- _TASK INSTRUCTIONS_: Transcribe the listing word for word.

━━━━━ SOURCE EXCERPT

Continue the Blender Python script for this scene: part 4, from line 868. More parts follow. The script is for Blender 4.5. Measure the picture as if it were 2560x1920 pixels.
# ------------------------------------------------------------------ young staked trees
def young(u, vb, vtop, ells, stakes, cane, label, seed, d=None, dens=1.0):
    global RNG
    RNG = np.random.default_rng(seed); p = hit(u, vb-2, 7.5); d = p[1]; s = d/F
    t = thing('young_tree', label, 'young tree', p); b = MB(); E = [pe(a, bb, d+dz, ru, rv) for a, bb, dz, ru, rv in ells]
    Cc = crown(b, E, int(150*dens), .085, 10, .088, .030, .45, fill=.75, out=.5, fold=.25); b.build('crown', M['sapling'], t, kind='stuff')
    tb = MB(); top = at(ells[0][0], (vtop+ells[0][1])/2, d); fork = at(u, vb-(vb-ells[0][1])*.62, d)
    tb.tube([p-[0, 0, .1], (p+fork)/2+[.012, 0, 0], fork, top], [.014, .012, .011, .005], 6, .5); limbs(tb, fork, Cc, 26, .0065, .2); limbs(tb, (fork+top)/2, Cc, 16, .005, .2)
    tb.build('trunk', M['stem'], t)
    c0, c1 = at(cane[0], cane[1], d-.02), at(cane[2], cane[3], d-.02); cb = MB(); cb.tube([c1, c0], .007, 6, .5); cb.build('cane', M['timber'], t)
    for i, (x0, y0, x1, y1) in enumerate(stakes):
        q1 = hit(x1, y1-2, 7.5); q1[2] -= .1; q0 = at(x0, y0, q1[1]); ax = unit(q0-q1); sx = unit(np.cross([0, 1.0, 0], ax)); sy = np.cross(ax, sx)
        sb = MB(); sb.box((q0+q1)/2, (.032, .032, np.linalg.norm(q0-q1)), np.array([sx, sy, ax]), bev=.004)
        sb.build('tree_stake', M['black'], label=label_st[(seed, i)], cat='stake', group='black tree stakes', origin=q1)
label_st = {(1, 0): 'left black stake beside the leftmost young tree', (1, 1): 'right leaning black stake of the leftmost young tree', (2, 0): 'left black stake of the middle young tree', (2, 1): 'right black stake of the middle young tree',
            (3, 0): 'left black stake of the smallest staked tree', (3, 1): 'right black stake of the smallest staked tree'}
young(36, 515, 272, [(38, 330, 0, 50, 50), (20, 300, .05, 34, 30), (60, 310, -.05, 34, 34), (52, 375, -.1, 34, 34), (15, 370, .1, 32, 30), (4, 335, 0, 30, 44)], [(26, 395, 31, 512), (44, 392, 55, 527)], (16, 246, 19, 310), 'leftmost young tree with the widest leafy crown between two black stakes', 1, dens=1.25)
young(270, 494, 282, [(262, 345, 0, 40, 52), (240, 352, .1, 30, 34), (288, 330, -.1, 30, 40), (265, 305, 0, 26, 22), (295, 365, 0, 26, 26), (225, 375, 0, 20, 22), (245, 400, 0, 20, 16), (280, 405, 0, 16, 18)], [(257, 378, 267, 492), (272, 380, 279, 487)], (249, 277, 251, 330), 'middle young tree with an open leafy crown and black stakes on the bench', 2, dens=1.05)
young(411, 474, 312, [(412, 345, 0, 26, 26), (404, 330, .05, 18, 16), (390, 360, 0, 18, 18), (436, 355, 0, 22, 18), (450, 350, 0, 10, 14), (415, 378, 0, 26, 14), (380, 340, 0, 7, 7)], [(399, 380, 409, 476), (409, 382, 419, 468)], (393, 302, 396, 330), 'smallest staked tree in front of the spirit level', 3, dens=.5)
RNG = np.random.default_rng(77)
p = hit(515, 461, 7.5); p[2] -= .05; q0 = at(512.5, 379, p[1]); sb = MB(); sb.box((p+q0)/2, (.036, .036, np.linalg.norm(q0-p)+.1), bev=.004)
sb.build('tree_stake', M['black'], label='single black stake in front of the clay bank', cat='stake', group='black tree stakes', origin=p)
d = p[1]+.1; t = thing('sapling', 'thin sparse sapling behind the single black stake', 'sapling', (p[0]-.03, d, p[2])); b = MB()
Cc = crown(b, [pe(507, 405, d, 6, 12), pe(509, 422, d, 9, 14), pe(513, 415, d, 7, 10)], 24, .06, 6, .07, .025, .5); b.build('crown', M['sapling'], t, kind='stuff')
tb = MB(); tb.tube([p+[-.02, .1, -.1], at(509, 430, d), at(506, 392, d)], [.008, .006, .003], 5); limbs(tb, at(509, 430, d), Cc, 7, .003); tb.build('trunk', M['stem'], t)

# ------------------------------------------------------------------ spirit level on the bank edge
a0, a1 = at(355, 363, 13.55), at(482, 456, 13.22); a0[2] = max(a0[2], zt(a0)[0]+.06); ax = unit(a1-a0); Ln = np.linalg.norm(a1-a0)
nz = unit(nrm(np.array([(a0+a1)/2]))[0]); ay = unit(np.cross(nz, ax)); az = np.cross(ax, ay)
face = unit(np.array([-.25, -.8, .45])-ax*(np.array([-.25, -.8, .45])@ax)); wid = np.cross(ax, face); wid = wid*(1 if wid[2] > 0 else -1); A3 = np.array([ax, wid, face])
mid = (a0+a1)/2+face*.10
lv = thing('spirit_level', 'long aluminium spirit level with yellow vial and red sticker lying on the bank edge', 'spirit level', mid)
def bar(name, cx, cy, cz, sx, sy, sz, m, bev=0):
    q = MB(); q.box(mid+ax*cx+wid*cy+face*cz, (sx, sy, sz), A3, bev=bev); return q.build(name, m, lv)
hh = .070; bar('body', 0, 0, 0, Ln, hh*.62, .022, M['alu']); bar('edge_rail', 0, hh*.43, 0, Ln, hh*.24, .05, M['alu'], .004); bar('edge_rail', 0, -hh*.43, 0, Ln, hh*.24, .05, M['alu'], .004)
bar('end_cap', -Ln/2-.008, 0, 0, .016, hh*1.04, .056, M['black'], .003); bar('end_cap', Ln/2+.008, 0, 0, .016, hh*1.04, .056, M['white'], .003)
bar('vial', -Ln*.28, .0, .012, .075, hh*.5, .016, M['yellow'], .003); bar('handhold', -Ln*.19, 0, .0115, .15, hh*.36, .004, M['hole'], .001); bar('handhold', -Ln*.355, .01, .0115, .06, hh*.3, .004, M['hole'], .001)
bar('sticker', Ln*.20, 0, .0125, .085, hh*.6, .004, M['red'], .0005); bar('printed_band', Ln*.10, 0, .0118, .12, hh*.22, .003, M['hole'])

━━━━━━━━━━

- _ANSWER BELOW_:
Continue the Blender Python script for this scene: part 4, from line 868. More parts follow. The script is for Blender 4.5. Measure the picture as if it were 2560x1920 pixels.
# ------------------------------------------------------------------ young staked trees
def young(u, vb, vtop, ells, stakes, cane, label, seed, d=None, dens=1.0):
    global RNG
    RNG = np.random.default_rng(seed); p = hit(u, vb-2, 7.5); d = p[1]; s = d/F
    t = thing('young_tree', label, 'young tree', p); b = MB(); E = [pe(a, bb, d+dz, ru, rv) for a, bb, dz, ru, rv in ells]
    Cc = crown(b, E, int(150*dens), .085, 10, .088, .030, .45, fill=.75, out=.5, fold=.25); b.build('crown', M['sapling'], t, kind='stuff')
    tb = MB(); top = at(ells[0][0], (vtop+ells[0][1])/2, d); fork = at(u, vb-(vb-ells[0][1])*.62, d)
    tb.tube([p-[0, 0, .1], (p+fork)/2+[.012, 0, 0], fork, top], [.014, .012, .011, .005], 6, .5); limbs(tb, fork, Cc, 26, .0065, .2); limbs(tb, (fork+top)/2, Cc, 16, .005, .2)
    tb.build('trunk', M['stem'], t)
    c0, c1 = at(cane[0], cane[1], d-.02), at(cane[2], cane[3], d-.02); cb = MB(); cb.tube([c1, c0], .007, 6, .5); cb.build('cane', M['timber'], t)
    for i, (x0, y0, x1, y1) in enumerate(stakes):
        q1 = hit(x1, y1-2, 7.5); q1[2] -= .1; q0 = at(x0, y0, q1[1]); ax = unit(q0-q1); sx = unit(np.cross([0, 1.0, 0], ax)); sy = np.cross(ax, sx)
        sb = MB(); sb.box((q0+q1)/2, (.032, .032, np.linalg.norm(q0-q1)), np.array([sx, sy, ax]), bev=.004)
        sb.build('tree_stake', M['black'], label=label_st[(seed, i)], cat='stake', group='black tree stakes', origin=q1)
label_st = {(1, 0): 'left black stake beside the leftmost young tree', (1, 1): 'right leaning black stake of the leftmost young tree', (2, 0): 'left black stake of the middle young tree', (2, 1): 'right black stake of the middle young tree',
            (3, 0): 'left black stake of the smallest staked tree', (3, 1): 'right black stake of the smallest staked tree'}
young(36, 515, 272, [(38, 330, 0, 50, 50), (20, 300, .05, 34, 30), (60, 310, -.05, 34, 34), (52, 375, -.1, 34, 34), (15, 370, .1, 32, 30), (4, 335, 0, 30, 44)], [(26, 395, 31, 512), (44, 392, 55, 527)], (16, 246, 19, 310), 'leftmost young tree with the widest leafy crown between two black stakes', 1, dens=1.25)
young(270, 494, 282, [(262, 345, 0, 40, 52), (240, 352, .1, 30, 34), (288, 330, -.1, 30, 40), (265, 305, 0, 26, 22), (295, 365, 0, 26, 26), (225, 375, 0, 20, 22), (245, 400, 0, 20, 16), (280, 405, 0, 16, 18)], [(257, 378, 267, 492), (272, 380, 279, 487)], (249, 277, 251, 330), 'middle young tree with an open leafy crown and black stakes on the bench', 2, dens=1.05)
young(411, 474, 312, [(412, 345, 0, 26, 26), (404, 330, .05, 18, 16), (390, 360, 0, 18, 18), (436, 355, 0, 22, 18), (450, 350, 0, 10, 14), (415, 378, 0, 26, 14), (380, 340, 0, 7, 7)], [(399, 380, 409, 476), (409, 382, 419, 468)], (393, 302, 396, 330), 'smallest staked tree in front of the spirit level', 3, dens=.5)
RNG = np.random.default_rng(77)
p = hit(515, 461, 7.5); p[2] -= .05; q0 = at(512.5, 379, p[1]); sb = MB(); sb.box((p+q0)/2, (.036, .036, np.linalg.norm(q0-p)+.1), bev=.004)
sb.build('tree_stake', M['black'], label='single black stake in front of the clay bank', cat='stake', group='black tree stakes', origin=p)
d = p[1]+.1; t = thing('sapling', 'thin sparse sapling behind the single black stake', 'sapling', (p[0]-.03, d, p[2])); b = MB()
Cc = crown(b, [pe(507, 405, d, 6, 12), pe(509, 422, d, 9, 14), pe(513, 415, d, 7, 10)], 24, .06, 6, .07, .025, .5); b.build('crown', M['sapling'], t, kind='stuff')
tb = MB(); tb.tube([p+[-.02, .1, -.1], at(509, 430, d), at(506, 392, d)], [.008, .006, .003], 5); limbs(tb, at(509, 430, d), Cc, 7, .003); tb.build('trunk', M['stem'], t)

# ------------------------------------------------------------------ spirit level on the bank edge
a0, a1 = at(355, 363, 13.55), at(482, 456, 13.22); a0[2] = max(a0[2], zt(a0)[0]+.06); ax = unit(a1-a0); Ln = np.linalg.norm(a1-a0)
nz = unit(nrm(np.array([(a0+a1)/2]))[0]); ay = unit(np.cross(nz, ax)); az = np.cross(ax, ay)
face = unit(np.array([-.25, -.8, .45])-ax*(np.array([-.25, -.8, .45])@ax)); wid = np.cross(ax, face); wid = wid*(1 if wid[2] > 0 else -1); A3 = np.array([ax, wid, face])
mid = (a0+a1)/2+face*.10
lv = thing('spirit_level', 'long aluminium spirit level with yellow vial and red sticker lying on the bank edge', 'spirit level', mid)
def bar(name, cx, cy, cz, sx, sy, sz, m, bev=0):
    q = MB(); q.box(mid+ax*cx+wid*cy+face*cz, (sx, sy, sz), A3, bev=bev); return q.build(name, m, lv)
hh = .070; bar('body', 0, 0, 0, Ln, hh*.62, .022, M['alu']); bar('edge_rail', 0, hh*.43, 0, Ln, hh*.24, .05, M['alu'], .004); bar('edge_rail', 0, -hh*.43, 0, Ln, hh*.24, .05, M['alu'], .004)
bar('end_cap', -Ln/2-.008, 0, 0, .016, hh*1.04, .056, M['black'], .003); bar('end_cap', Ln/2+.008, 0, 0, .016, hh*1.04, .056, M['white'], .003)
bar('vial', -Ln*.28, .0, .012, .075, hh*.5, .016, M['yellow'], .003); bar('handhold', -Ln*.19, 0, .0115, .15, hh*.36, .004, M['hole'], .001); bar('handhold', -Ln*.355, .01, .0115, .06, hh*.3, .004, M['hole'], .001)
bar('sticker', Ln*.20, 0, .0125, .085, hh*.6, .004, M['red'], .0005); bar('printed_band', Ln*.10, 0, .0118, .12, hh*.22, .003, M['hole'])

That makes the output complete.